7.3.3 サービス・アカウント・パスワードのリセット

必要に応じ、検索結果表の上にある「パスワードのリセット」オプションを使用して、ターゲットのサービス・アカウント用に格納されているパスワードを手動でリセットできます。


注意:

「パスワードのリセット」オプションは、lockboxターゲット・タイプまたはldapターゲット・タイプには適用できないため、選択された場合、Operation not supportedというエラー・メッセージが返されます。

次の手順を実行します。

  1. 「管理」アコーディオンで、「ターゲット」を選択します。

  2. 「ターゲット」タブが表示されたら、検索ポートレットを使用してターゲットを検索します。

  3. ターゲットの行番号を選択し、「パスワードのリセット」をクリックします。

    「パスワードのリセット」ダイアログ・ボックスが表示され、ターゲットのサービス・アカウント・パスワードに関する次の情報が示されます。

    • ターゲット名

    • サービス・アカウント名

    このダイアログ・ボックスには、パスワードをリセットするための次の2つのオプションも含まれます。

    • 新規パスワード: 提供されたスペースに新規パスワードを入力します。

    • パスワードの自動生成: このチェック・ボックスを選択すると、アカウントのパスワード・ポリシーに従って、自動的にパスワードが生成されます。

  4. 新規パスワードを入力するかチェック・ボックスを選択し、「リセット」をクリックします。

7.3.4 サービス・アカウント・パスワード・ロールオーバーの理解

Oracle Privileged Account Managerでは、ターゲットのサービス・アカウントは、ターゲットに割り当てられたパスワード・ポリシーによって制御されます。

ターゲットのサービス・アカウントに対するパスワードのロールオーバーは、特権アカウントのパスワードの有効期限と似ています。
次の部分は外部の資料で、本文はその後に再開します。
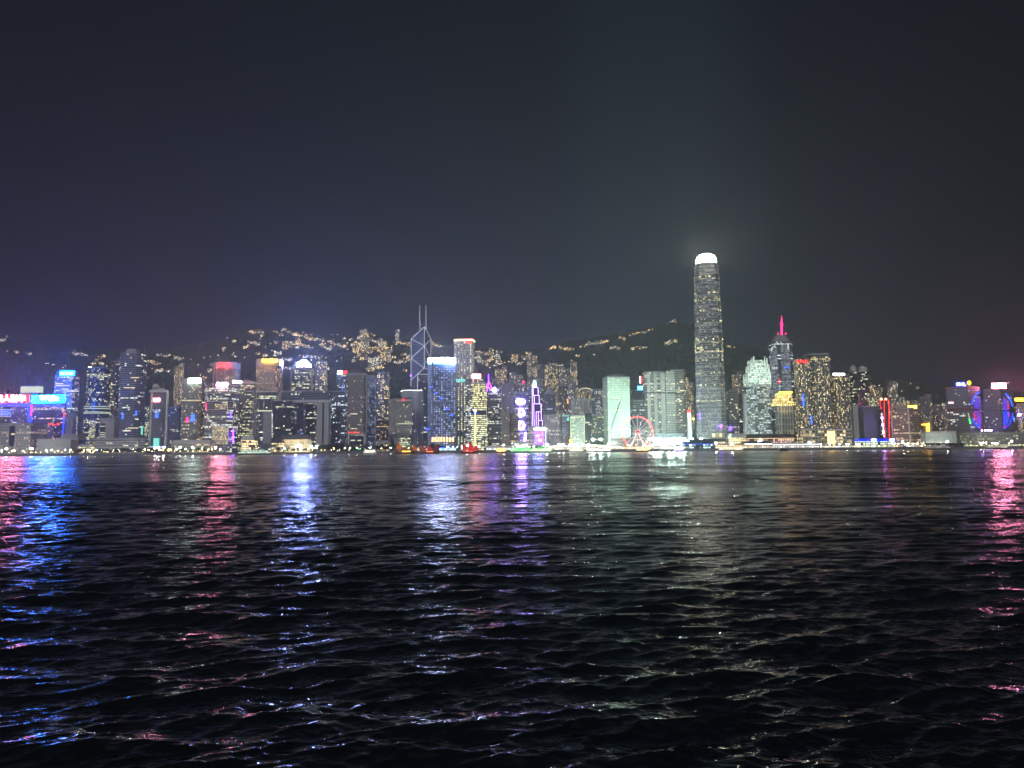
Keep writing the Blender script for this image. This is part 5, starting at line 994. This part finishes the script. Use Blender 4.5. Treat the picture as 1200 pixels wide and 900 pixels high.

そのサービス・アカウントに対してパスワードのロールオーバーを有効化し、かつそのパスワードが、関連付けられたパスワード・ポリシーで構成されている有効期限までに変更されていない場合、そのパスワードはOracle Privileged Account Managerによって、ランダム化された値に自動的に変更されます。


注意:

異なるターゲット・タイプに対するパスワード・ロールオーバーの有効化の詳細は、第6.2項「Oracle Privileged Account Managerでのターゲットの追加および構成」を参照してください。